Residential Building

Residential building, at $204.1 billion (annual rate), grew 3% in July.  Multifamily housing rebounded 20% after sliding 21% in June, regaining the heightened activity present earlier in 2013. Large multifamily projects that reached groundbreaking in July included a $390-million condominium complex in New York City, a $153-million mixed-use development in Boston and a $117-million apartment complex in San Diego. Through the first seven months of 2013, the leading metropolitan areas for multifamily construction starts (ranked by dollar volume) were: New York City, Washington, D.C., Boston, Miami and Dallas-Ft. Worth.

Single-family housing in July slipped 1% and over the past several months has essentially leveled off after the strong month-to-month gains that were reported throughout 2012 and early 2013. July’s volume of activity was still high by last year’s standards—up 26% from the average month.

Single-family housing in July showed greater activity in the Midwest, up 4%; but declined in the Northeast, South Central and West, each down 2%; and the South Atlantic, down 4%.

“The rise in mortgage rates in late spring generated some concern about the prospects for single family housing,” Murray said. “But mortgage rates have since eased back and the inventory of new homes for sale remains very low, which should encourage greater single family construction in the months ahead.”


Nonbuilding Construction

Nonbuilding construction in July dropped 18% to $113.8 billion (annual rate).  The public works portion of nonbuilding construction fell 20%, retreating after its 40% surge in June. Bridge construction in July was down 54%, following the robust amount of construction starts in June that included $1.6 billion for work on the Ohio River Bridges in the Louisville and the southern Indiana area, plus several other large bridge projects located in Massachusetts, Texas and New York.

Highway construction in July also pulled back from an elevated June, sliding 22%. Even with the reduced activity reported during July, highway and bridge construction through the first seven months of 2013 still maintained a 12% lead over the same period a year ago. Sewer construction also registered weaker activity in July, falling 13%. Public works categories that showed greater activity in July were dams and river/harbor development, up 2%; miscellaneous public works (sitework, pipelines, rail projects), up 3%; and water supply systems, up 32%.

The electric utility and gas plant category in July managed to increase 11% from very weak activity in June, helped by the start of a $270-million gas plant in Colorado and a $200-million solar power plant in New Mexico. The amount of electric utility and gas plant construction continues to be much lower than last year, with July’s volume down 82% from the average monthly pace for this category during 2012.

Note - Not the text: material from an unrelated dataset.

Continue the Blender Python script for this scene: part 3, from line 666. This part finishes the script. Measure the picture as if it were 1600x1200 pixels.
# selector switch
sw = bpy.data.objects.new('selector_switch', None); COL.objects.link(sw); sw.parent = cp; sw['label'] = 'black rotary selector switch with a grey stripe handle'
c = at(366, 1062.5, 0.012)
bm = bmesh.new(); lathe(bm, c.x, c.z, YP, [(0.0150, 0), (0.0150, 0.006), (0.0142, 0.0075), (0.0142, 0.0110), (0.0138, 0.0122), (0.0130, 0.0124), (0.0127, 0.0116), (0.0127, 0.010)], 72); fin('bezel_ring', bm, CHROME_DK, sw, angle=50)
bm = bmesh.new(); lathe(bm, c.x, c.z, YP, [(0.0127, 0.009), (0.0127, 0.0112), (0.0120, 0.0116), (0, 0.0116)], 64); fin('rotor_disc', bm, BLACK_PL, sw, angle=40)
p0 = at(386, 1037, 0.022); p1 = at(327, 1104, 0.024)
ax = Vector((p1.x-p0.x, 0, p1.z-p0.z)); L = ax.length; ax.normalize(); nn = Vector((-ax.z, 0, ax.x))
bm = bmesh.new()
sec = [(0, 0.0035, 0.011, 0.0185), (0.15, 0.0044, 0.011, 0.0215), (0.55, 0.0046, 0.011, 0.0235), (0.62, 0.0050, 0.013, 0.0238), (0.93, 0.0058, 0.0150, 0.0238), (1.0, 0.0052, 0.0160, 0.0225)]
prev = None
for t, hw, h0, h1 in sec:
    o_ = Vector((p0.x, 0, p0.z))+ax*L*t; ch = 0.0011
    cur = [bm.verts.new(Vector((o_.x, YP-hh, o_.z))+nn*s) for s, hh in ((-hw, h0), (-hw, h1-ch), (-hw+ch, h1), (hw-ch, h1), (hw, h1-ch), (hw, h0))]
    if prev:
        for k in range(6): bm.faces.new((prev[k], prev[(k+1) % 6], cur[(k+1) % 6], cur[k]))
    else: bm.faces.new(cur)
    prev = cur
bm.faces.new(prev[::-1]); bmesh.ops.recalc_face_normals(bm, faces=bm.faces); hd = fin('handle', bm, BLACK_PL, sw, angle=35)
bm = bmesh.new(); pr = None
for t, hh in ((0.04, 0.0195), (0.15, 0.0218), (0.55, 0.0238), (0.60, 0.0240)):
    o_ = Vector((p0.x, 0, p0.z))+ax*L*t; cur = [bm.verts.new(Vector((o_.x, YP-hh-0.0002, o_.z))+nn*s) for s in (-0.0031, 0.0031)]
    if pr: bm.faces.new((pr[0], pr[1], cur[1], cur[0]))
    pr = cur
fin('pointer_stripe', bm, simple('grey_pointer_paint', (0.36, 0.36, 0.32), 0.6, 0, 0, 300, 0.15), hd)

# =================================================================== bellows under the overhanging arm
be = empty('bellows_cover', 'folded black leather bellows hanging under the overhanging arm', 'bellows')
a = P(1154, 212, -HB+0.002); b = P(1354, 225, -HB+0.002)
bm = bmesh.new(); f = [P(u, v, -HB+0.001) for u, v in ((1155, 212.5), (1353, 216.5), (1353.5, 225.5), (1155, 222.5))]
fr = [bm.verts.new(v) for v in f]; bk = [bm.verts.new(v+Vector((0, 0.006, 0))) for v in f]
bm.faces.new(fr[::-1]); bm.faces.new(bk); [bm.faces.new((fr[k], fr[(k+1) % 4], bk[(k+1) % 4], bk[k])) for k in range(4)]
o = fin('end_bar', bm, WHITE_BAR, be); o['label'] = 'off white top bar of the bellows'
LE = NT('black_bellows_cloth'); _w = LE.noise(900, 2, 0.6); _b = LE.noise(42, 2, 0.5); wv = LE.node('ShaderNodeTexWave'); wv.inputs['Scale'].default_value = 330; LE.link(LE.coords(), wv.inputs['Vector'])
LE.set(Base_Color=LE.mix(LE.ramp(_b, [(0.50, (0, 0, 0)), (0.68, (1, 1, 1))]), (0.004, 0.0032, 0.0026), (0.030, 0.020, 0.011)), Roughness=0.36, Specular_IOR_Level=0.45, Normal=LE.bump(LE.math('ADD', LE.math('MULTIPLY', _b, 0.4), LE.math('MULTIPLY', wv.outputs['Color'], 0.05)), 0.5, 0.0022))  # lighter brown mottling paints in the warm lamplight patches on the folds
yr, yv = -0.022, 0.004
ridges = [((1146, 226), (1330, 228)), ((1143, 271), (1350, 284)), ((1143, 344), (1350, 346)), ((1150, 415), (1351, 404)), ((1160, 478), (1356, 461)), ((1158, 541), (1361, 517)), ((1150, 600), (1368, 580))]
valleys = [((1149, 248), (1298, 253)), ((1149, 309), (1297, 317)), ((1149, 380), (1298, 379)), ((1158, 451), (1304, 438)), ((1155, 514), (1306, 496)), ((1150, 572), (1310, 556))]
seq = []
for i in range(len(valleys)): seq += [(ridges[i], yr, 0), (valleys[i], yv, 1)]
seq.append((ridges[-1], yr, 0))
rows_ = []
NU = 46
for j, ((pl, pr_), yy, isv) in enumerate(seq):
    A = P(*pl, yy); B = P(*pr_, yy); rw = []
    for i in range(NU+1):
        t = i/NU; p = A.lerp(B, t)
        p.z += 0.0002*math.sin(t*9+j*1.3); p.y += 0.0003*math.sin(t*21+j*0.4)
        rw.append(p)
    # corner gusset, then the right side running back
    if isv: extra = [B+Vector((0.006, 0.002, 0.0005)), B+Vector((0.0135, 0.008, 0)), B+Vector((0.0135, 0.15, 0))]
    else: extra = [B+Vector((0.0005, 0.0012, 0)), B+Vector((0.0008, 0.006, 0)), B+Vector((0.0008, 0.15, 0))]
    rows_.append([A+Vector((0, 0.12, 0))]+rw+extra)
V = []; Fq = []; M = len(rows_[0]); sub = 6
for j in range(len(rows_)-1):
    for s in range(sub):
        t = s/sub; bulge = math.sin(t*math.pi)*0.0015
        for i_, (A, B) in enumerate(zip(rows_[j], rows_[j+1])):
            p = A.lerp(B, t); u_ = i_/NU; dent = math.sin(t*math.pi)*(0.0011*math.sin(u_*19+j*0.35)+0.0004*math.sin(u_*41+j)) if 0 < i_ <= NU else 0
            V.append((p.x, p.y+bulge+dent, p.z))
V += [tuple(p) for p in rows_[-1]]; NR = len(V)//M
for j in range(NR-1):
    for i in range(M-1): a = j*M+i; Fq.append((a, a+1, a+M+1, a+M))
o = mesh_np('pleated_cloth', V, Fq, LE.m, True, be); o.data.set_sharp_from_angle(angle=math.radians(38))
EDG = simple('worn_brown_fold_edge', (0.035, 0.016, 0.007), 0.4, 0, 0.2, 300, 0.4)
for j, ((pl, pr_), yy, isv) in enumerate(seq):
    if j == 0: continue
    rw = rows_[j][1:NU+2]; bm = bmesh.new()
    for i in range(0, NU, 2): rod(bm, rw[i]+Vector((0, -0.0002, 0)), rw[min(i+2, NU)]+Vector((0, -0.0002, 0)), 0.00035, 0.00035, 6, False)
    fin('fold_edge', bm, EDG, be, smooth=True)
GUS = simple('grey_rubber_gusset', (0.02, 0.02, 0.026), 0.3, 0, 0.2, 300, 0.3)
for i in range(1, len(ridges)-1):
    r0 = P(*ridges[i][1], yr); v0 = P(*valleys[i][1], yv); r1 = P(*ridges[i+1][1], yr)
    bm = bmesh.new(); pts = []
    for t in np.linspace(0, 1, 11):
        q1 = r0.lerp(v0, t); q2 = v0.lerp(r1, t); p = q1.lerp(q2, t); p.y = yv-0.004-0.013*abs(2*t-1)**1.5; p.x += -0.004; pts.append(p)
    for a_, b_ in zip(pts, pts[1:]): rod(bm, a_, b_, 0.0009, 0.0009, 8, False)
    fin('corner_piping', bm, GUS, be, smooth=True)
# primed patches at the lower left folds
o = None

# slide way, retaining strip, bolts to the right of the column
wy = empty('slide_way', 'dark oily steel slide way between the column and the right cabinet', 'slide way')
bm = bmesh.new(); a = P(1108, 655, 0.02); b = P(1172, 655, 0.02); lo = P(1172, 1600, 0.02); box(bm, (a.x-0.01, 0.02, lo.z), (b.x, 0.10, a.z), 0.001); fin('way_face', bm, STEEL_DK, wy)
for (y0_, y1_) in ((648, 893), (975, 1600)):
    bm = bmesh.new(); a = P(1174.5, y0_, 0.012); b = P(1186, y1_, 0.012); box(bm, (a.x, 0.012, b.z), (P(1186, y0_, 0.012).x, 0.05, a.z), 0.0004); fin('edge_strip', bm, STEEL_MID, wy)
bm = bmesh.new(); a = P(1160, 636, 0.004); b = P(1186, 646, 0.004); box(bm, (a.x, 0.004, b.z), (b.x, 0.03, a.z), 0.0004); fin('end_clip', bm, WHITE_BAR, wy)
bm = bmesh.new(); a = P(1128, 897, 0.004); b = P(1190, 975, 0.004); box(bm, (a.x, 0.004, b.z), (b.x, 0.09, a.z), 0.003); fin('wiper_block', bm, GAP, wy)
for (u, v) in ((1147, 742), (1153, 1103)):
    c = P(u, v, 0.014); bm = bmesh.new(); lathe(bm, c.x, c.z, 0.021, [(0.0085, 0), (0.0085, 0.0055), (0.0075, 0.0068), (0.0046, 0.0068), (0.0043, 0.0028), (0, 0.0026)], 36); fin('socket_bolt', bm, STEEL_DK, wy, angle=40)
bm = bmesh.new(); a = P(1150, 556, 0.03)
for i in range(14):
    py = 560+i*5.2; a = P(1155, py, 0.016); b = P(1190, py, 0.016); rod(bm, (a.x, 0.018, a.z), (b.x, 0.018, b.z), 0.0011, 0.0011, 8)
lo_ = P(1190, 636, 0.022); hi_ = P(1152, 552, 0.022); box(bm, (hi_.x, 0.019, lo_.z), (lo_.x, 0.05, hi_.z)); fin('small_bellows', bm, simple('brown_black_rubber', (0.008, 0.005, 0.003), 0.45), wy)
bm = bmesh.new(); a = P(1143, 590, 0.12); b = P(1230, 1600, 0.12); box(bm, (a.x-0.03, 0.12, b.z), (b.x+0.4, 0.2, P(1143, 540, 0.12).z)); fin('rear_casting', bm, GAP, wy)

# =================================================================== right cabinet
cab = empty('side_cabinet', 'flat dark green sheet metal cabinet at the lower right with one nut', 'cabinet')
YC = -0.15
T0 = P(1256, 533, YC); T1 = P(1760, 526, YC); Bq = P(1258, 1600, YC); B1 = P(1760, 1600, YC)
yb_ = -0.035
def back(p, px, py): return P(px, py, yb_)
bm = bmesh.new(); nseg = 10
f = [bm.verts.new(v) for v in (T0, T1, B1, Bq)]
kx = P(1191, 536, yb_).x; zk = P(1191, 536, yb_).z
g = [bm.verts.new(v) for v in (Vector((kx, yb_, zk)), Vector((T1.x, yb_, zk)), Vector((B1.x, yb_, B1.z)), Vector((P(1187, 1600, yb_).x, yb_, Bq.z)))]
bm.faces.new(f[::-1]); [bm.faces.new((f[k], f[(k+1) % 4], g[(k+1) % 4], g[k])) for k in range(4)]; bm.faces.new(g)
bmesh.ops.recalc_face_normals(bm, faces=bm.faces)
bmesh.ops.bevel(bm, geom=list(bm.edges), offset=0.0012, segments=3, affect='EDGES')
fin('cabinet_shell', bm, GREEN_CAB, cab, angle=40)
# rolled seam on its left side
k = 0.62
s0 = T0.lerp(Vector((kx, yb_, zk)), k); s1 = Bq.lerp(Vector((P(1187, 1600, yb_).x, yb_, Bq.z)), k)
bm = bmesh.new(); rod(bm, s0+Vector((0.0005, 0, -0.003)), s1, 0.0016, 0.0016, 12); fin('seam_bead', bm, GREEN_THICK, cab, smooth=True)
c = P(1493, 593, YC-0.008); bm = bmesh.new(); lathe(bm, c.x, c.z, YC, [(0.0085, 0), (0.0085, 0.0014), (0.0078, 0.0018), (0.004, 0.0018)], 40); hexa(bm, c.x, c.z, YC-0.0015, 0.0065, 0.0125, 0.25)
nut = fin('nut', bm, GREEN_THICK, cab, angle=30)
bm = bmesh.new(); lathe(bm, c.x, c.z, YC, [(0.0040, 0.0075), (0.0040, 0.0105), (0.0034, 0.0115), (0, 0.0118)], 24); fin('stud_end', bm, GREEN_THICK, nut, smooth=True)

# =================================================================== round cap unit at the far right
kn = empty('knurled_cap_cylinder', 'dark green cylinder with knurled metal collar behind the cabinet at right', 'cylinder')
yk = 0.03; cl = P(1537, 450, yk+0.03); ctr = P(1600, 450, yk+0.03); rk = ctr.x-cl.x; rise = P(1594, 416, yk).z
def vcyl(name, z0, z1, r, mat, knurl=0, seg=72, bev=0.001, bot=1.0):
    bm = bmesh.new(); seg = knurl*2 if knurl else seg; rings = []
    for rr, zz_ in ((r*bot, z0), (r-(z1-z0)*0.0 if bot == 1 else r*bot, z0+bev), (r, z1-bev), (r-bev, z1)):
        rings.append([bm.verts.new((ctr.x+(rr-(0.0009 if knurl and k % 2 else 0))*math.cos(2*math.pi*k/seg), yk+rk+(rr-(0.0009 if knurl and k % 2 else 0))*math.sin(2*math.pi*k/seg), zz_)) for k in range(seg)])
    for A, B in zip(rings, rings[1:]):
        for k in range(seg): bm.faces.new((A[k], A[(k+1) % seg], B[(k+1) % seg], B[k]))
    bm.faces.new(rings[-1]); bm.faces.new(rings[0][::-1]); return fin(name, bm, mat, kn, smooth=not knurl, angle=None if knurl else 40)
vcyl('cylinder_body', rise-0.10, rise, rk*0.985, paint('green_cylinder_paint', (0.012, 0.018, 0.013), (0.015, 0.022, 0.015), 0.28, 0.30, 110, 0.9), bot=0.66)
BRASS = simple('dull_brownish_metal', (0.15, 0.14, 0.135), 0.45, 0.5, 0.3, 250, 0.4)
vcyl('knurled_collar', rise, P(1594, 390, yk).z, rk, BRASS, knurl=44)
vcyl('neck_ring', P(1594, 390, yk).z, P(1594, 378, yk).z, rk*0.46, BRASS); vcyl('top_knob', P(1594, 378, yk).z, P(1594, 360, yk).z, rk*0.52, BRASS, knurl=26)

The 1% increase for total construction starts on an unadjusted basis during the first seven months of 2013 relative to last year was the result of divergent behavior by the three main construction sectors. Residential building, up 29% year-to-date, continues to lead the way during 2013, with single-family housing up 31% and multifamily housing up 21%. 

Nonresidential building saw its year-to-date shortfall relative to 2012 narrow, coming in 3% below last year at the seven-month mark. The major segments for nonresidential building showed the following year-to-date performance—commercial building, up 6%; institutional building, down 8%; and manufacturing plant construction, down 9%. Nonbuilding construction dropped 22% year-to-date as a 69% reduction for electric utilities far outweighed a 5% increase for public works.

By geography, total construction starts in the first seven months of 2013 revealed gains in three regions—the West, up 9%; and the South Central and the Northeast, each up 8%. Year-to-date declines were reported for two regions—the Midwest, down 1%; and the South Atlantic, down 14%. If electric utilities are excluded from the construction start statistics in the South Atlantic, then that region would register a 20% year-to-date gain.